François DARNAUDET
NESTIVEQNEN
264pp -
Critique parue en octobre 2019 dans Bifrost n° 96
Apparues au tournant des années 2000, les éditions Nestiveqnen ont longtemps œuvré dans le domaine de la fantasy francophone (on leur doit par exemple la découverte de Catherine Dufour ou Jérôme Noirez). Jusqu’à une brusque sortie des radars remontant à plusieurs années, au point de faire croire à une disparition pure et simple. Il n’en est rien. Ils ont certes réduit la voilure, comme on dit, voire affalé toute la toile. Mais il semble que quelques livres aient néanmoins été publiés durant cette période, en dépit d’une visibilité des plus restreinte.
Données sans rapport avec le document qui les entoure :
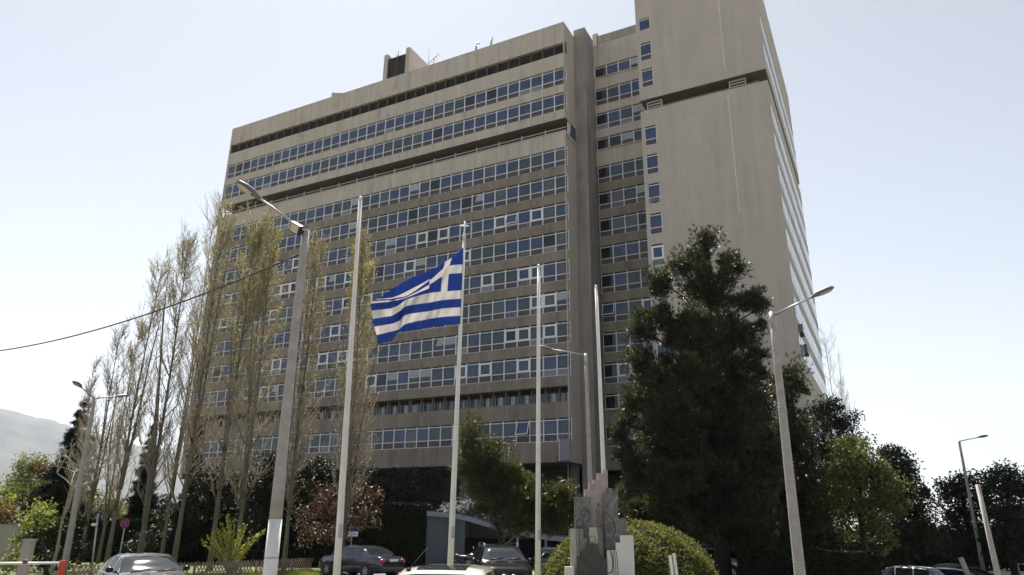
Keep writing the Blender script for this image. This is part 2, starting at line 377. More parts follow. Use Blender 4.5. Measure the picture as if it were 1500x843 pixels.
# the long block: floor bands, return wall and left end wall, each just inside the bands
for z0, z1 in zs: wall.box(XL + 0.3, XR - 0.12, YF, YB, z0, z1, M['concrete_band'] if z1 < 43 else M['concrete'])
for z0, z1 in ((8.6, 45.14), (46.9, 60.1)):
    wall.box(XR - 0.12, XR, YF - 0.003, YB + 0.003, z0 - 0.002, z1 + 0.002, M['concrete_plain'])
    wall.box(XL, XL + 0.3, YF - 0.003, YB + 0.003, z0 - 0.002, z1 + 0.002, M['concrete_plain'])
# slab noses that run under the gap and the lowest floor
wall.box(XR - 0.02, XR + 0.10, YF - 0.05, 69.0, 46.9, 47.35, M['concrete_plain'])
wall.box(XR - 0.02, XR + 0.10, YF - 0.05, 69.0, 44.7, 45.14, M['concrete_plain'])
wall.build('wall', bld)
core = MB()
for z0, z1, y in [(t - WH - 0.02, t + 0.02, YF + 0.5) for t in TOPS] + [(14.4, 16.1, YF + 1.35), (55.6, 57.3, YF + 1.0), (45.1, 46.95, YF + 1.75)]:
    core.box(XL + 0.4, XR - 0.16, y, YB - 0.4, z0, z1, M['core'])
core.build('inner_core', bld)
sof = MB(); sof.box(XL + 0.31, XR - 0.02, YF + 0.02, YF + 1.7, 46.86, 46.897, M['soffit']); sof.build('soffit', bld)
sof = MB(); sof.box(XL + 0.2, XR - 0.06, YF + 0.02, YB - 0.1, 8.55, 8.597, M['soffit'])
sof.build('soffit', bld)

# set-back dark ground storey with columns
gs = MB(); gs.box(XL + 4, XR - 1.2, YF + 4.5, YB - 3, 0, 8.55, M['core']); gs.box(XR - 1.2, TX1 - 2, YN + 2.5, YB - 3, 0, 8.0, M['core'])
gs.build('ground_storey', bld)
for i in range(9):
    mb = MB(); x = XL + 3 + i * 6.4; mb.box(x, x + 0.7, YF + 2.2, YF + 2.9, 0, 8.55, M['soffit']); mb.build('column', bld)
# rail inside the gap and mullions of the dark louvre row
mb = MB()
mb.box(XL + 0.4, XR - 0.16, YF + 0.55, YF + 0.62, 45.55, 45.68, M['concrete_plain'])
mb.box(XL + 0.4, XR - 0.16, YF + 0.55, YF + 0.62, 45.95, 46.05, M['concrete_plain'])
for i in range(0, 37, 2): x = XL + 0.45 + i * MOD; mb.box(x, x + 0.12, YF + 0.5, YF + 0.66, 45.14, 46.25, M['concrete_plain'])
mb.build('gap_railing', bld)
lv = MB()
for i in range(37):
    x = XL + 0.36 + i * MOD; lv.box(x - 0.045, x + 0.045, YF + 0.06, YF + 0.30, 55.7, 57.2, M['rust'])
for k in range(9): lv.box(XL + 0.4, XR - 0.16, YF + 0.34, YF + 0.46, 55.74 + k * 0.165, 55.80 + k * 0.165, M['black'])
lv.build('louvre_row', bld)
# corner window at the end of the gap and pale box at the slab's end
mb = MB(); mb.box(XR - 0.10, XR - 0.02, YF + 0.95, 68.95, 45.2, 46.85, M['pane_blue'])
for y in (YF + 0.9, YF + 1.2): mb.box(XR - 0.12, XR + 0.02, y, y + 0.12, 45.14, 46.86, M['frame'])
mb.build('corner_window', bld)
mb = MB(); mb.box(XR - 1.0, XR + 0.05, YF - 0.22, YF - 0.004, 8.7, 10.75, M['panel_light']); mb.box(XR - 1.06, XR - 1.0, YF - 0.25, YF - 0.004, 8.66, 10.8, M['frame']); mb.build('end_box', bld)
# narrow panel wall under the corner
mb = MB(); mb.box(XR - 1.3, XR - 1.2, YF + 2.4, YF + 2.55, 0, 8.55, M['concrete_plain']); mb.build('pipe_casing', bld)
# the pier
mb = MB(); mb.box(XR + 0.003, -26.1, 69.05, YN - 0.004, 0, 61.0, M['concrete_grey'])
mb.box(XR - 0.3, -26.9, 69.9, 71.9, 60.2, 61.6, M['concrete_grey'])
mb.box(-26.6, -25.9, 73.2, 76.0, 60.2, 63.0, M['concrete_plain']); mb.build('pier', bld)
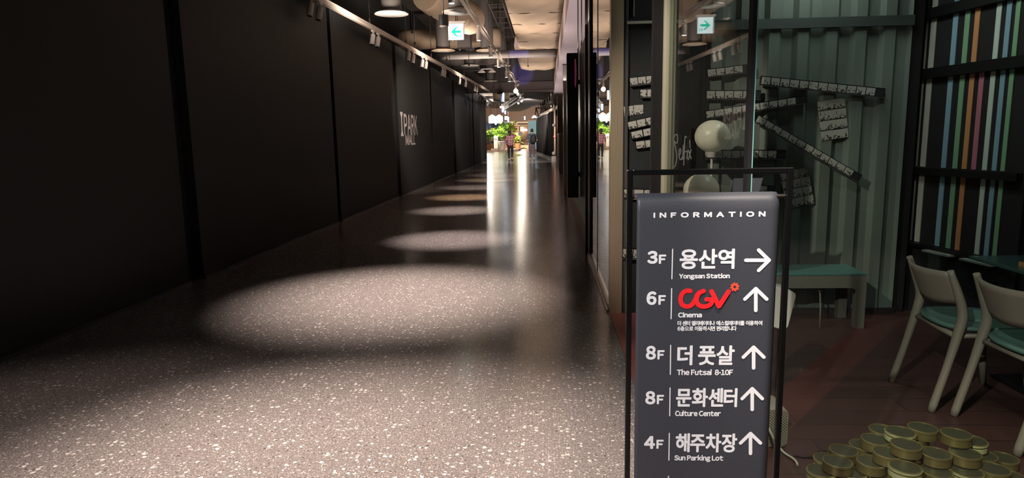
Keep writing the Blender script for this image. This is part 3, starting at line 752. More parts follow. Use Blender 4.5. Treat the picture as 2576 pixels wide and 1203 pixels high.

Les voila donc revenant aux affaires, leurs parutions étant du moins dûment annoncées sur le site de la NooSFère…
Le présent bouquin contient un court roman,« Le Möbius Paris Venise », un étrange texte intitulé « Retour de l’autobiographie fantastique », et, cerise sur le gâteau, quatre « Nouvelles amères ».
« Le Möbius Paris Venise » est une histoire d’univers parallèles où l’on passe via des portes, telle celle de l’Enfer sculptée par Rodin, d’un Paris à une Venise alternative. L’une étant disposée à l’envers de l’autre comme sur le fameux ruban de Möbius. Et Alex Lex se voit entraîné dans ce labyrinthique jeu de miroirs par Rainer Maria Rilke… Question intrigue, ça laisse à désirer. Il y a des bons, bien sûr, et des méchants qui commettent crimes et délits, se courent après et changent de camp à l’occasion. Le but étant la création de Parnise au bout du ruban, hybride de la Ville Lumière et de la Sérénissime où coexisteraient tous les monuments des deux villes à toutes les époques. L’ambiance steampunk est pour le moins édulcorée. Et donc ? Darnaudet promène son lecteur dans ces deux cités qu’il semble affectionner, en compagnie de gens constituant sa culture personnelle : artistes ou créations. On y croise Hugo Pratt, Sâr Dubnotal, François Villon, Corto, Leone Frollo, Sade, Robida, Jacques Bergier, entre autres… Ce n’est pas déplaisant. C’est plutôt sympathique.
Tout est dans le titre du « Retour de l’autobiographie fantastique », rédigé comme si l’auteur croyait aux éléments surnaturels dont il fait état. On reste dubitatif.
Le meilleur ayant été gardé pour la fin, les quatre « Nouvelles amères » vont en un crescendo exponentiel. Le clou du livre, sans doute aucun, avec là encore une bonne dose d’autobiographie. La première est une pure nouvelle d’horreur à chute. Les deuxième et troisième évoquent la mort d’une mère que l’auteur semble avoir perdu alors qu’il était encore enfant. Enfin « Boris, ses motos, les Bardenas et autres déserts » est un pur chef-d’œuvre qui à lui seul justifie l’achat du volume. Il n’y a rien de pire dans la vie d’un parent que de voir disparaître la chair de sa chair si ce n’est de la voir disparaître de cette façon-là. On sent l’énorme charge affective qui leste chacune des lignes de ce texte, une densité et une puissance rare, tout en retenue et en pudeur. Il fallait que ce texte fût le dernier, car il est impossible d’aller au-delà. On en reste sur le cul. Ce n’est pas de l’Imaginaire, à moins de vouloir à toute force y lire une histoire de fantômes, mais c’est un vrai grand texte. L’un des plus forts qu’il m’ait été donné de lire.